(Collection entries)
start
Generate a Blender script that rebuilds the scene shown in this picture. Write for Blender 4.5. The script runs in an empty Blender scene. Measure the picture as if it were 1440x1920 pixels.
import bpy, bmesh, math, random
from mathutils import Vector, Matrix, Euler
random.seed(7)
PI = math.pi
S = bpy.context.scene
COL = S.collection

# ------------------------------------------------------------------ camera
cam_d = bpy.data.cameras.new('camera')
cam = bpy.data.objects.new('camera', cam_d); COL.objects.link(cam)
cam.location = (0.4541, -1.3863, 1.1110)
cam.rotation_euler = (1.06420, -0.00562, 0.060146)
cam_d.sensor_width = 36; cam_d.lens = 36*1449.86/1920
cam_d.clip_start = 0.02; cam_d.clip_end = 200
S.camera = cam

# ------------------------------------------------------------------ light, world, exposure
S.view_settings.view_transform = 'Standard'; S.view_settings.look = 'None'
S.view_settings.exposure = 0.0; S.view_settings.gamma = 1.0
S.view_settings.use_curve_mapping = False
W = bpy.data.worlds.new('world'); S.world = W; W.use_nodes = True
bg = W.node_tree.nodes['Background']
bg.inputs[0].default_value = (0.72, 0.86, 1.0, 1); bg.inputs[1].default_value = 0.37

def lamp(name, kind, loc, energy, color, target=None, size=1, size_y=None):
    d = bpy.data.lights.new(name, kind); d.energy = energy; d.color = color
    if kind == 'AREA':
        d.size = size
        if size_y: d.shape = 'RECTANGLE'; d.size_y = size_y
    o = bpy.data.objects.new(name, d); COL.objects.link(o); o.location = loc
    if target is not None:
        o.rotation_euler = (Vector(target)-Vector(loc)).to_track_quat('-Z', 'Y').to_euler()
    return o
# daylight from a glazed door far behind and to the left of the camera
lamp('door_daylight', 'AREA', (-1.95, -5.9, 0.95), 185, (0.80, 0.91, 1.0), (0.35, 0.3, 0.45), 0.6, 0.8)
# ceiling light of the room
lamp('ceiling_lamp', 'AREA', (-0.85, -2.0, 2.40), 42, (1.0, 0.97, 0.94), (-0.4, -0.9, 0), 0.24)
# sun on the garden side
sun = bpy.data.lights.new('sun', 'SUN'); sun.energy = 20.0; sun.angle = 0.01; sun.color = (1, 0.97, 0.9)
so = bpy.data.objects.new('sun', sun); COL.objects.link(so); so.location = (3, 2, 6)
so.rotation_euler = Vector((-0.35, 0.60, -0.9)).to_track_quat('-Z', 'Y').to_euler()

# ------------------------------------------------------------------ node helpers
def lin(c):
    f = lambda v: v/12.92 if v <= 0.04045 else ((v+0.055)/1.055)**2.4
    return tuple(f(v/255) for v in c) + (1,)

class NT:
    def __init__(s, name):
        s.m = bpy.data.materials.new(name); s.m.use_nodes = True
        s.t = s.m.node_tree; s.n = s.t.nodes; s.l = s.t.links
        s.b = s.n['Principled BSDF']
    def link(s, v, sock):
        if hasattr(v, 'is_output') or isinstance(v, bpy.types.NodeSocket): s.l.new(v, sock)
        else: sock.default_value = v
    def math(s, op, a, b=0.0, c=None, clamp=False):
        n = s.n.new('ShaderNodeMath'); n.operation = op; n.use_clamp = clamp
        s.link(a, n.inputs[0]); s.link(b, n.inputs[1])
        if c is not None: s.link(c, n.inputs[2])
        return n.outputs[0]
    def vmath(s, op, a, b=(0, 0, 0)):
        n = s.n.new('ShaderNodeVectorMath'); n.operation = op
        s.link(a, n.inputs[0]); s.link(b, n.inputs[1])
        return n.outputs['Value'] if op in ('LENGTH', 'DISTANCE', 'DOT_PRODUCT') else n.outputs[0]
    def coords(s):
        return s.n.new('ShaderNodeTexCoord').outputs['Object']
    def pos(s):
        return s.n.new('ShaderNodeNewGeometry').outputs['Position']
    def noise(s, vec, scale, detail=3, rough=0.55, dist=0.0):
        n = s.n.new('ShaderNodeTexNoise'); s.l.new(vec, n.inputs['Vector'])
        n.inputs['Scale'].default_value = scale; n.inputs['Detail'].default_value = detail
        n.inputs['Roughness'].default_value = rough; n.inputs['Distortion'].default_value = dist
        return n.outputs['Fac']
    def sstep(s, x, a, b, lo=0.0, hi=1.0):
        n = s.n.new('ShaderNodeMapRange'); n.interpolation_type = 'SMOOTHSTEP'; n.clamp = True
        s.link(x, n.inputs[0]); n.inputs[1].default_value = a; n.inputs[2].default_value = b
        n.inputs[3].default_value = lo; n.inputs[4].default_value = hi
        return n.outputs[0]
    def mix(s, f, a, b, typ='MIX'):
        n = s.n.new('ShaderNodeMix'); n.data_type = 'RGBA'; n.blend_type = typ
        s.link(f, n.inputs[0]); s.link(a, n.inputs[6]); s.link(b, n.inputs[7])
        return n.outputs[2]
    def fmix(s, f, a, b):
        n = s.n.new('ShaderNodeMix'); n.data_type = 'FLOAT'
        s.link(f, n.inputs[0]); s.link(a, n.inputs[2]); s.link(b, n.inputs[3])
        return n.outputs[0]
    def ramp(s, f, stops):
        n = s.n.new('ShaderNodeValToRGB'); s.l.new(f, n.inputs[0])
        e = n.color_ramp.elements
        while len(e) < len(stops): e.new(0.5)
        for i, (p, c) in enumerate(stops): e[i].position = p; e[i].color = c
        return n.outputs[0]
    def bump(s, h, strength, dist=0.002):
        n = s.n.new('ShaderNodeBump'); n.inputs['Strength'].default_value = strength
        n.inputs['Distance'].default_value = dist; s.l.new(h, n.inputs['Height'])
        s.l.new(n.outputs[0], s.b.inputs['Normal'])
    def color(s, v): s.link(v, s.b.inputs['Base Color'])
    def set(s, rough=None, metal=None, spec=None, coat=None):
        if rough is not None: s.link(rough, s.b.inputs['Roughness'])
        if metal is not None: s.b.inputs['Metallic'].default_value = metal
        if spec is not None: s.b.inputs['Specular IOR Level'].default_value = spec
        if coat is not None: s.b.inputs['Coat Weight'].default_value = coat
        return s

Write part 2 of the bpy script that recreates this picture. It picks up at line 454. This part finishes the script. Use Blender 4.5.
end
WORK INSTRUCTIONS:
Print the material above verbatim, first line through the line containing "S.camera = cam", both included.

SOLUTION FOR THIS TASK:
Generate a Blender script that rebuilds the scene shown in this picture. Write for Blender 4.5. The script runs in an empty Blender scene. Measure the picture as if it were 1440x1920 pixels.
import bpy, bmesh, math, random
from mathutils import Vector, Matrix, Euler
random.seed(7)
PI = math.pi
S = bpy.context.scene
COL = S.collection

# ------------------------------------------------------------------ camera
cam_d = bpy.data.cameras.new('camera')
cam = bpy.data.objects.new('camera', cam_d); COL.objects.link(cam)
cam.location = (0.4541, -1.3863, 1.1110)
cam.rotation_euler = (1.06420, -0.00562, 0.060146)
cam_d.sensor_width = 36; cam_d.lens = 36*1449.86/1920
cam_d.clip_start = 0.02; cam_d.clip_end = 200
S.camera = cam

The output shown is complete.